» **Material**
● ● ● ●
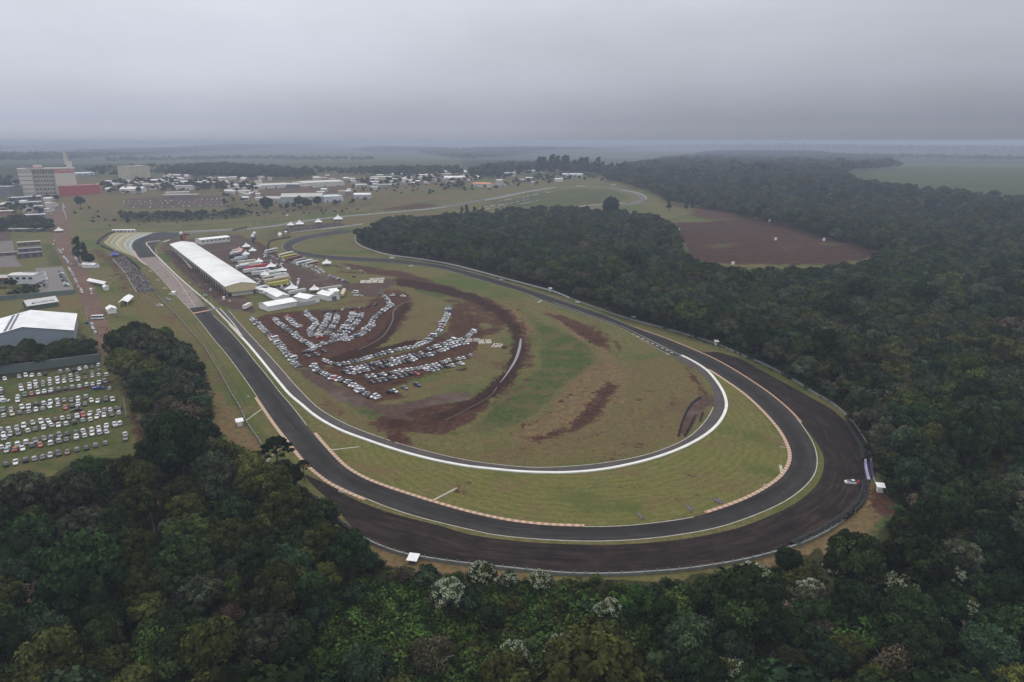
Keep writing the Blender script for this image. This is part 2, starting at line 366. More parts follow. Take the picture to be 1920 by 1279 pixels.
INN = [(346,441),(330,444),(312,448),(300,453),(293,459),(291,466),(297,478),(312,495),(340,524),(372,558),(400,591),(423.5,613.5),(450,642),(478,677.6),(500,704),(525,736),(550,765),(575,797.5),(600,828),(630,861),(650,879),(687.5,900),(725,914.5),(775,931),(825,946.5),(879,961.5),(954,977.5),(1025,985.5),(1096,988),(1166.7,986.6),(1237.5,979.5),(1300,970),(1347,956),(1394,938.7),(1434.5,918),(1466,895),(1481.4,872),(1484.5,852),(1477,829),(1462.6,805),(1440.8,779),(1419,757),(1394,735.4),(1362.6,713.5),(1331,693),(1299,676.5),(1254,664),(1212,641.6),(1170,618),(1127,601),(1071,582.5),(1029,568),(975,547),(922.5,532),(877.5,519),(825,504),(750,495),(700,491.5),(644,488.5),(606,485.7),(569,481),(550,476),(535,469.5),(529.5,461.5),(542.6,450),(569,442.5),(588,438.8),(625,432),(672,426.6)]
RING_IN = [(419,574),(428,582),(447,604),(475,635),(501.7,663.6),(528,693),(562,731.5),(600,767.5),(650,796),(687,811),(750,832.5),(825,852.5),(879,864),(930,871),(1001,877),(1085,873.5),(1141.5,867),(1198,856.5),(1240,844),(1288,822),(1321.7,791),(1337,764),(1338.6,743),(1331,718),(1310,697),(1277,678),(1254,664)]
RING_OUT = [(403,585),(415.6,594.7),(431,609),(454.7,634),(471,652),(495,681),(519,711),(545.5,742),(562.5,756),(595,782.5),(637,806),(687,825),(750,846),(812.5,862.5),(879,875),(930,880.5),(972.6,884.6),(1057,886.6),(1127,881),(1198,867),(1254,850),(1299,830),(1333,807.7),(1352.7,785),(1361,762.7),(1357,740),(1344,717.6),(1324.5,695),(1299,678),(1277,667)]
BARR_E = [(668,443),(665.6,451),(675,460.6),(697.5,470),(731,479),(776,485),(832.5,494),(889,507.5),(937.5,520.6),(994,535.6),(1042.5,549),(1068,560),(1141.5,586.7),(1186.6,601),(1254,619),(1338.6,644.5),(1400,671),(1425,680.7),(1487.7,713.5),(1519,734),(1562.7,760),(1597,793),(1613,815),(1628.4,843),(1634,875),(1637,900),(1643,912)]
BARR_S = [(1624,903),(1625,928),(1603,962),(1550,1000),(1487.7,1028),(1430,1045),(1382,1056),(1293,1070),(1240,1075),(1150,1080),(1060,1079),(954,1069),(862,1059),(800,1050),(759,1043),(700,1022),(667,1003),(640,980),(605,946),(582,925)]
BARR_W = [(582,925),(560,900),(505,873),(495,843),(461,790),(450,765),(433,738),(415,705),(400,680),(385,655),(356,620),(330,590),(300,560),(278,530),(262,500),(243,483),(215,472),(190,463),(182,455),(190,446),(215,438),(250,436)]
OUTs = path(OUT, 4); INNs = path(INN, 4); RIs = path(RING_IN, 4); ROs = path(RING_OUT, 4)
# ------------------------------------------------------------------ ground sheet
def axis(lo, hi, step, far, grow, cap=900):
    a = list(np.arange(lo, hi + .1, step)); s = step; p = hi; up = []
    while p < far: s = min(s * grow, cap); p += s; up.append(p)
    s = step; p = lo; dn = []
    while p > -far: s = min(s * grow, cap); p -= s; dn.append(p)
    return np.array(dn[::-1] + a + up)
gx = axis(-430, 560, 3.0, 38000, 1.045)
ya = list(np.arange(60, 1150, 3.0)); s_ = 3.0; p_ = ya[-1]
while p_ < 38000: s_ = min(s_ * 1.014, 900); p_ += s_; ya.append(p_)
s_ = 3.0; p_ = 60; dn_ = []
while p_ > -3000: s_ *= 1.25; p_ -= s_; dn_.append(p_)
gy = np.array(dn_[::-1] + ya)
GX, GY = np.meshgrid(gx, gy); GZ = T(GX, GY); nx, ny = len(gx), len(gy)
fx, fy = GX.ravel(), GY.ravel(); PXg, PYg, PDg = PIX(fx, fy, GZ.ravel())
masks = {k: np.zeros(nx * ny, np.float32) for k in ('mown', 'dry', 'lush', 'tan', 'road', 'soil', 'dark', 'lot', 'floor', 'far', 'field', 'berm', 'ditch')}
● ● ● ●
» **Work to do**
Repeat the data above exactly, but not the pictures.

» **Answer to the task**
Keep writing the Blender script for this image. This is part 2, starting at line 366. More parts follow. Take the picture to be 1920 by 1279 pixels.
INN = [(346,441),(330,444),(312,448),(300,453),(293,459),(291,466),(297,478),(312,495),(340,524),(372,558),(400,591),(423.5,613.5),(450,642),(478,677.6),(500,704),(525,736),(550,765),(575,797.5),(600,828),(630,861),(650,879),(687.5,900),(725,914.5),(775,931),(825,946.5),(879,961.5),(954,977.5),(1025,985.5),(1096,988),(1166.7,986.6),(1237.5,979.5),(1300,970),(1347,956),(1394,938.7),(1434.5,918),(1466,895),(1481.4,872),(1484.5,852),(1477,829),(1462.6,805),(1440.8,779),(1419,757),(1394,735.4),(1362.6,713.5),(1331,693),(1299,676.5),(1254,664),(1212,641.6),(1170,618),(1127,601),(1071,582.5),(1029,568),(975,547),(922.5,532),(877.5,519),(825,504),(750,495),(700,491.5),(644,488.5),(606,485.7),(569,481),(550,476),(535,469.5),(529.5,461.5),(542.6,450),(569,442.5),(588,438.8),(625,432),(672,426.6)]
RING_IN = [(419,574),(428,582),(447,604),(475,635),(501.7,663.6),(528,693),(562,731.5),(600,767.5),(650,796),(687,811),(750,832.5),(825,852.5),(879,864),(930,871),(1001,877),(1085,873.5),(1141.5,867),(1198,856.5),(1240,844),(1288,822),(1321.7,791),(1337,764),(1338.6,743),(1331,718),(1310,697),(1277,678),(1254,664)]
RING_OUT = [(403,585),(415.6,594.7),(431,609),(454.7,634),(471,652),(495,681),(519,711),(545.5,742),(562.5,756),(595,782.5),(637,806),(687,825),(750,846),(812.5,862.5),(879,875),(930,880.5),(972.6,884.6),(1057,886.6),(1127,881),(1198,867),(1254,850),(1299,830),(1333,807.7),(1352.7,785),(1361,762.7),(1357,740),(1344,717.6),(1324.5,695),(1299,678),(1277,667)]
BARR_E = [(668,443),(665.6,451),(675,460.6),(697.5,470),(731,479),(776,485),(832.5,494),(889,507.5),(937.5,520.6),(994,535.6),(1042.5,549),(1068,560),(1141.5,586.7),(1186.6,601),(1254,619),(1338.6,644.5),(1400,671),(1425,680.7),(1487.7,713.5),(1519,734),(1562.7,760),(1597,793),(1613,815),(1628.4,843),(1634,875),(1637,900),(1643,912)]
BARR_S = [(1624,903),(1625,928),(1603,962),(1550,1000),(1487.7,1028),(1430,1045),(1382,1056),(1293,1070),(1240,1075),(1150,1080),(1060,1079),(954,1069),(862,1059),(800,1050),(759,1043),(700,1022),(667,1003),(640,980),(605,946),(582,925)]
BARR_W = [(582,925),(560,900),(505,873),(495,843),(461,790),(450,765),(433,738),(415,705),(400,680),(385,655),(356,620),(330,590),(300,560),(278,530),(262,500),(243,483),(215,472),(190,463),(182,455),(190,446),(215,438),(250,436)]
OUTs = path(OUT, 4); INNs = path(INN, 4); RIs = path(RING_IN, 4); ROs = path(RING_OUT, 4)
# ------------------------------------------------------------------ ground sheet
def axis(lo, hi, step, far, grow, cap=900):
    a = list(np.arange(lo, hi + .1, step)); s = step; p = hi; up = []
    while p < far: s = min(s * grow, cap); p += s; up.append(p)
    s = step; p = lo; dn = []
    while p > -far: s = min(s * grow, cap); p -= s; dn.append(p)
    return np.array(dn[::-1] + a + up)
gx = axis(-430, 560, 3.0, 38000, 1.045)
ya = list(np.arange(60, 1150, 3.0)); s_ = 3.0; p_ = ya[-1]
while p_ < 38000: s_ = min(s_ * 1.014, 900); p_ += s_; ya.append(p_)
s_ = 3.0; p_ = 60; dn_ = []
while p_ > -3000: s_ *= 1.25; p_ -= s_; dn_.append(p_)
gy = np.array(dn_[::-1] + ya)
GX, GY = np.meshgrid(gx, gy); GZ = T(GX, GY); nx, ny = len(gx), len(gy)
fx, fy = GX.ravel(), GY.ravel(); PXg, PYg, PDg = PIX(fx, fy, GZ.ravel())
masks = {k: np.zeros(nx * ny, np.float32) for k in ('mown', 'dry', 'lush', 'tan', 'road', 'soil', 'dark', 'lot', 'floor', 'far', 'field', 'berm', 'ditch')}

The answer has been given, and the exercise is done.